| Prompt |
Return the listing word for word, as given.

| Data for this exercise |
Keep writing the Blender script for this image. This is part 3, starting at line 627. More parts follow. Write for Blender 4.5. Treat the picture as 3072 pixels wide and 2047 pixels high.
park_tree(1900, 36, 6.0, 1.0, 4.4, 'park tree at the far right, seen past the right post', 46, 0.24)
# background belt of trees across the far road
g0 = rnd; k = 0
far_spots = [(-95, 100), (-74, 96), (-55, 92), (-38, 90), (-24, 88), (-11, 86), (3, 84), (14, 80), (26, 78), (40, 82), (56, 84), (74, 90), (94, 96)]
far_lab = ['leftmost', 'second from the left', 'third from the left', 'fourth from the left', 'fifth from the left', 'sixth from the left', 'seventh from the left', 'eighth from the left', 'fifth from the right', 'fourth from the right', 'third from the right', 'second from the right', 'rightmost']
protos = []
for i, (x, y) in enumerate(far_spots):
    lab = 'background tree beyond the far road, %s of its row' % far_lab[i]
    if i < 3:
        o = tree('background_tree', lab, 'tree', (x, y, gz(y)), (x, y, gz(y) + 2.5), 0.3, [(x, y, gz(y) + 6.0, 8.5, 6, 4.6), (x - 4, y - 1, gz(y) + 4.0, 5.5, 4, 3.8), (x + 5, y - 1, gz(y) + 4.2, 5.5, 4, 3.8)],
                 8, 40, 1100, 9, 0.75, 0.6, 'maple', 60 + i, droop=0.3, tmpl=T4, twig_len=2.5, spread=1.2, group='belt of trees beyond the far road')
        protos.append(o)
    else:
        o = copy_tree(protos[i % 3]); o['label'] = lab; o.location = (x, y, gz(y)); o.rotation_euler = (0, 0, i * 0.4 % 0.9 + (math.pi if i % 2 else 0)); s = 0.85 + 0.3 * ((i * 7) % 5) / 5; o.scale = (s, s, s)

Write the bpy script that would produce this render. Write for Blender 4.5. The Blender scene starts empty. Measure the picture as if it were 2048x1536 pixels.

| Response below |
Keep writing the Blender script for this image. This is part 3, starting at line 627. More parts follow. Write for Blender 4.5. Treat the picture as 3072 pixels wide and 2047 pixels high.
park_tree(1900, 36, 6.0, 1.0, 4.4, 'park tree at the far right, seen past the right post', 46, 0.24)
# background belt of trees across the far road
g0 = rnd; k = 0
far_spots = [(-95, 100), (-74, 96), (-55, 92), (-38, 90), (-24, 88), (-11, 86), (3, 84), (14, 80), (26, 78), (40, 82), (56, 84), (74, 90), (94, 96)]
far_lab = ['leftmost', 'second from the left', 'third from the left', 'fourth from the left', 'fifth from the left', 'sixth from the left', 'seventh from the left', 'eighth from the left', 'fifth from the right', 'fourth from the right', 'third from the right', 'second from the right', 'rightmost']
protos = []
for i, (x, y) in enumerate(far_spots):
    lab = 'background tree beyond the far road, %s of its row' % far_lab[i]
    if i < 3:
        o = tree('background_tree', lab, 'tree', (x, y, gz(y)), (x, y, gz(y) + 2.5), 0.3, [(x, y, gz(y) + 6.0, 8.5, 6, 4.6), (x - 4, y - 1, gz(y) + 4.0, 5.5, 4, 3.8), (x + 5, y - 1, gz(y) + 4.2, 5.5, 4, 3.8)],
                 8, 40, 1100, 9, 0.75, 0.6, 'maple', 60 + i, droop=0.3, tmpl=T4, twig_len=2.5, spread=1.2, group='belt of trees beyond the far road')
        protos.append(o)
    else:
        o = copy_tree(protos[i % 3]); o['label'] = lab; o.location = (x, y, gz(y)); o.rotation_euler = (0, 0, i * 0.4 % 0.9 + (math.pi if i % 2 else 0)); s = 0.85 + 0.3 * ((i * 7) % 5) / 5; o.scale = (s, s, s)

Write the bpy script that would produce this render. Write for Blender 4.5. The Blender scene starts empty. Measure the picture as if it were 2048x1536 pixels.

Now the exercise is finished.